In the center of the Art Deco District is The Clevelander, a boutique hotel at 12th Street and Ocean Drive. With its neon lights, sleek white façade, and outside bar, it’s more than just party central. Built in 1938 by famed architect Albert Anis, one of the visionaries in Miami’s early days, the trendy, sleek architectural design is truly timeless and a fine example of South Beach art deco. You can either brave the Ocean Drive gauntlet of hosts and hostesses hawking menus at you or view it from across the street at Lummus Park.
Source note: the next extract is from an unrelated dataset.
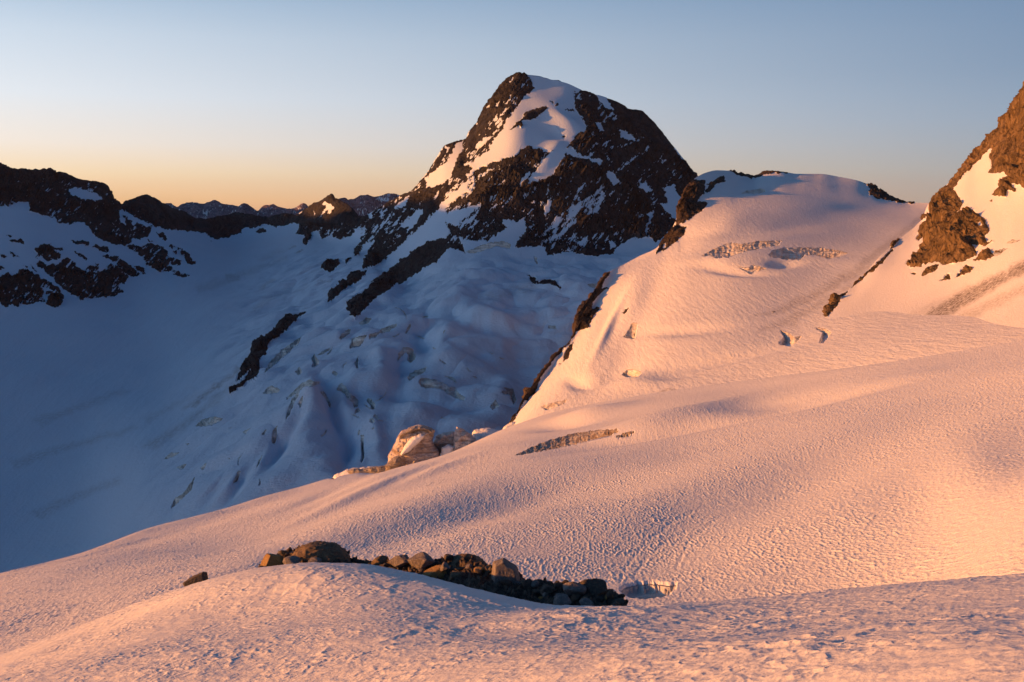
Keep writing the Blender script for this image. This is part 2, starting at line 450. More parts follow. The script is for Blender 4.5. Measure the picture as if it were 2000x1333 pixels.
    sh.X2, sh.Y2 = sh.X, sh.Y

# ================================================================== THE BIG CIRQUE: peak, ridges, basin, icefall
crest = [(-420, 300, 2300), (-300, 310, 2400), (-100, 318, 2550), (0, 325, 2600), (14, 329, 2600), (58, 337, 2620), (79, 334, 2640), (98, 335, 2650), (110, 342, 2650), (120, 340, 2660), (154, 350, 2680), (192, 356, 2700), (206, 362, 2720), (216, 379, 2760), (230, 397, 2820), (238, 401, 2850), (258, 391, 2900), (270, 386, 2920), (286, 382, 2950), (304, 391, 3000), (336, 408, 3150), (365, 420, 3300), (394, 430, 3450), (427, 424, 3600), (450, 420, 3650), (465, 417, 3700), (500, 424, 3700), (524, 428, 3650), (539, 421, 3600), (558, 419, 3550), (576, 421, 3450), (583, 417, 3400), (604, 405, 3250), (621, 396, 3150), (629, 392, 3100), (640, 386, 3050), (647, 381, 3000), (656, 389, 2980), (671, 396, 2900), (681, 402, 2850), (694, 417, 2780), (702, 424, 2730), (734, 411, 2600), (767, 392, 2500), (784, 381, 2450), (803, 373, 2400), (823, 350, 2370), (838, 331, 2350), (854, 305, 2340), (870, 283, 2330), (893, 276, 2320), (909, 271, 2320), (916, 256, 2320), (928, 245, 2315), (944, 214, 2310), (963, 190, 2305), (983, 163, 2300), (996, 151, 2300), (1010, 146, 2300), (1041, 148, 2300), (1072, 155, 2295), (1104, 162, 2290), (1139, 177, 2285), (1182, 190, 2280), (1209, 200, 2275), (1228, 212, 2270), (1252, 216, 2265), (1267, 228, 2260), (1291, 255, 2250), (1318, 289, 2240), (1338, 316, 2230), (1355, 345, 2220), (1400, 400, 2200), (1500, 480, 2150)]
rows = [
 [(-420, 1200, 1000), (0, 1180, 900), (300, 1180, 700), (600, 1180, 600), (1000, 1150, 600), (1500, 1100, 650)],
 [(-420, 960, 1300), (0, 960, 1240), (150, 960, 1180), (300, 965, 950), (450, 955, 840), (600, 950, 800), (900, 930, 800), (1500, 900, 850)],
 [(-420, 750, 1600), (0, 750, 1600), (150, 750, 1600), (300, 750, 1560), (430, 755, 1330), (520, 755, 1150), (600, 755, 1090), (700, 750, 1080), (900, 745, 1100), (1050, 740, 1150), (1500, 740, 1200)],
 [(-420, 560, 1950), (0, 565, 2000), (150, 560, 2100), (300, 540, 2350), (450, 560, 2350), (560, 570, 2150), (640, 590, 1780), (700, 600, 1580), (800, 620, 1430), (900, 600, 1430), (1050, 580, 1500), (1200, 575, 1500), (1500, 575, 1500)],
 [(-420, 400, 2200), (0, 402, 2350), (60, 405, 2380), (105, 425, 2400), (160, 436, 2450), (240, 470, 2520), (300, 462, 2700), (400, 465, 3100), (450, 462, 3300), (520, 450, 3350), (580, 445, 3200), (640, 468, 2850), (700, 478, 2550), (750, 520, 2150), (800, 545, 1950), (870, 505, 1860), (960, 485, 1850), (1050, 490, 1860), (1200, 492, 1880), (1330, 470, 1900), (1500, 520, 1900)],
 [(-420, 345, 2260), (0, 366, 2500), (160, 393, 2580), (240, 430, 2680), (300, 425, 2860), (400, 450, 3300), (450, 440, 3500), (520, 440, 3520), (580, 434, 3320), (640, 425, 2930), (700, 450, 2640), (780, 440, 2300), (850, 400, 2130), (920, 355, 2070), (1010, 300, 2060), (1100, 300, 2060), (1200, 320, 2080), (1330, 400, 2080), (1500, 500, 2080)],
 crest]
big = Sheet(rows, -420, 1500, 1800, 880, back=.35, steep=.9, smooth=6)
# soft swells of the icefall and the basin
ice_w = sstep(430, 620, big.X + .55 * (big.Y - 560)) * sstep(455, 560, big.Y + .0 * big.X) * big.front
q = big.P * np.array([1 / 85., 1 / 110., 0])
n = fbm(q, 3, 11, .5)
bil = np.abs(perlin(big.P * np.array([1 / 60., 1 / 95., 0]), 77)) * 2 - .5
bil2 = np.abs(perlin(big.P * np.array([1 / 26., 1 / 40., 0]), 177)) * 2 - .5
big.lift(ice_w * (9.0 * n + 4.0 * bil + .3 * bil2) * np.clip(big.D / 1100, .6, 1.5))
big.bump((905, 700, 60, 22, 15, 7), (830, 665, 26, 22, 0, -14), (870, 650, 30, 24, -30, 9), (775, 735, 22, 40, 10, -10), (745, 700, 20, 40, -20, 8),
         (740, 668, 40, 16, -10, -7), (930, 690, 50, 12, 20, -8), (965, 640, 90, 14, 12, -10), (960, 610, 80, 14, 8, 6), (1000, 665, 60, 14, 0, 5),
         (610, 775, 26, 26, 0, 16), (600, 850, 38, 50, 0, 9), (655, 800, 16, 50, -25, -14), (560, 850, 14, 60, 35, -12), (680, 870, 14, 40, 10, -9), (850, 780, 110, 16, 12, -9),
         (830, 800, 60, 18, 0, 7), (735, 860, 20, 45, -8, 7), (640, 920, 30, 30, 0, 5), (480, 930, 10, 60, 40, -10), (500, 910, 10, 60, 40, 8), (440, 940, 14, 60, 45, 6),
         (420, 960, 9, 60, 45, -8), (985, 765, 30, 26, 0, 8), (1000, 700, 50, 25, 0, -5), (700, 770, 22, 22, 0, -8), (690, 725, 26, 20, 0, 6), (870, 560, 90, 18, -25, 5), (760, 590, 60, 12, -35, -4),
         (985, 600, 40, 14, 20, -8), (1105, 238, 45, 12, 28, 8), (1075, 205, 40, 16, 10, 5), (1010, 275, 30, 40, 35, 9), (1090, 262, 30, 14, 20, -7), (1075, 305, 14, 40, 35, 6), (900, 350, 14, 40, 35, 5), (880, 440, 20, 70, 50, 5))
q = big.P * np.array([1 / 260., 1 / 420., 0])
big.lift((1 - ice_w) * big.front * sstep(470, 560, big.Y) * 10 * fbm(q, 3, 5, .45))
q = big.P * np.array([1 / 16., 1 / 60., 0]) ; big.lift(big.front * sstep(440, 520, big.Y) * (.35 * fbm(q, 4, 105, .6) + .5 * ice_w * fbm(big.P * np.array([1 / 22., 1 / 30., 0]), 3, 115, .6)))

peak_rock = Z2([(380, 740), (470, 650), (520, 590), (560, 540), (600, 480), (640, 415), (720, 380), (750, 380), (770, 320), (830, 230), (880, 160), (930, 90), (1000, 30), (1080, 40), (1150, 75), (1330, 130), (1450, 165), (1560, 215), (1650, 240), (1740, 350), (1810, 470), (1860, 520), (1960, 640), (1960, 800), (1800, 830), (1730, 890), (1690, 905), (1650, 880), (1560, 890), (1500, 930), (1480, 960), (1400, 975), (1340, 975), (1280, 955), (1200, 960), (1150, 970), (1140, 930), (1100, 925), (1050, 930), (990, 935), (1000, 900), (1040, 850), (960, 870), (860, 890), (780, 895), (700, 880), (600, 880), (520, 860), (440, 900), (330, 1000), (290, 1030), (225, 1035), (240, 970), (290, 930), (310, 850), (200, 830), (210, 780), (300, 760)])
rib1 = Z2([(145, 1240), (150, 1190), (200, 1150), (300, 1090), (350, 1050), (430, 985), (500, 935), (560, 905), (650, 870), (700, 870), (720, 910), (745, 962), (700, 940), (660, 930), (600, 1000), (540, 1030), (480, 1070), (430, 1105), (340, 1150), (270, 1200), (215, 1270), (180, 1290)])
rib2 = Z2([(45, 1210), (60, 1150), (130, 1100), (180, 1060), (250, 1040), (240, 1070), (190, 1110), (100, 1170)])
rib3 = Z4([(432, 500), (440, 465), (490, 440), (520, 400), (545, 360), (500, 410), (465, 430), (490, 370), (530, 310), (560, 240), (615, 205), (620, 215), (680, 150), (730, 100), (800, 75), (832, 75), (790, 95), (770, 125), (700, 190), (640, 240), (615, 290), (580, 330), (595, 360), (570, 410), (520, 440), (490, 465)])
small_peak = ZM([(560, 280), (690, 270), (780, 200), (860, 150), (985, 80), (1040, 120), (1160, 180), (1260, 300), (1400, 240), (1640, 90), (1740, 60), (1760, 390), (1680, 460), (1640, 530), (1520, 640), (1440, 690), (1340, 770), (1275, 780), (1290, 700), (1430, 500), (1340, 540), (1280, 570), (1240, 660), (1190, 660), (1200, 600), (1260, 530), (1270, 400), (1210, 430), (1180, 470), (1060, 520), (1000, 490), (1040, 410), (950, 490), (900, 520), (870, 440), (790, 450), (800, 500), (760, 575), (720, 540), (740, 460), (660, 470), (680, 420), (690, 330), (640, 340)])
left_mt = ZL([(-1800, -40), (-200, 40), (0, 75), (240, 120), (500, 130), (860, 220), (930, 330), (990, 400), (1075, 350), (1190, 315), (1290, 360), (1330, 400), (1300, 480), (1290, 605), (1250, 590), (1170, 545), (1130, 540), (1125, 575), (1240, 600), (1210, 670), (1130, 695), (1090, 690), (1050, 745), (1000, 750), (900, 730), (820, 700), (750, 650), (710, 590), (680, 555), (640, 550), (590, 575), (470, 570), (440, 520), (370, 510), (240, 475), (235, 410), (180, 400), (120, 405), (100, 430), (20, 425), (-200, 440), (-1800, 380)])
col_ridge = ZL([(1270, 350), (1400, 420), (1640, 510), (1875, 470), (1960, 470), (2180, 500), (2330, 480), (2440, 480), (2520, 490), (2460, 560), (2400, 570), (2330, 580), (2250, 590), (2150, 580), (2070, 610), (1990, 600), (1960, 640), (1875, 680), (1800, 698), (1740, 690), (1640, 640), (1480, 630), (1380, 615), (1280, 600), (1260, 500)])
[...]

Cool off with a drink and take in the glorious skyline of Ocean Drive and the world famous Clevelander, where every night is a party.

2. McAlpin Hotel

The beauty of Ocean Drive is that the best examples of art deco are all in one place. If you still haven’t had your fill of architectural glory after checking out the Clevelander, the McAlpin Hotel is just a few steps away at 1424 Ocean Drive. Built in 1940 and designed by L. Murray Dixon, it is one of the most widely photographed buildings in South Beach. This boutique hotel is considered one of the best examples of art deco with its perfect symmetry, pastel hues of pink and turquoise, and detailed façade. Get your cameras ready because this is one beautiful and striking building.

1. The Carlyle

Built in 1941, the Carlyle is one the finest examples of art deco architecture and features key design standards, including the rule of thirds and its dividing vertical sections. In other words, it’s easy on the eyes. Its sparse color palette of white and sea foam green makes it slightly more understated than its bright pastel neighbors like the Pelican or McAlpin. It’s also one of the most recognized buildings in South Beach. You might remember it from classics like Scarface and The Birdcage where it is featured in all its neon, art deco glory. Located at 1250 Ocean Drive, its central location marks a great ending to an exciting art deco walking tour.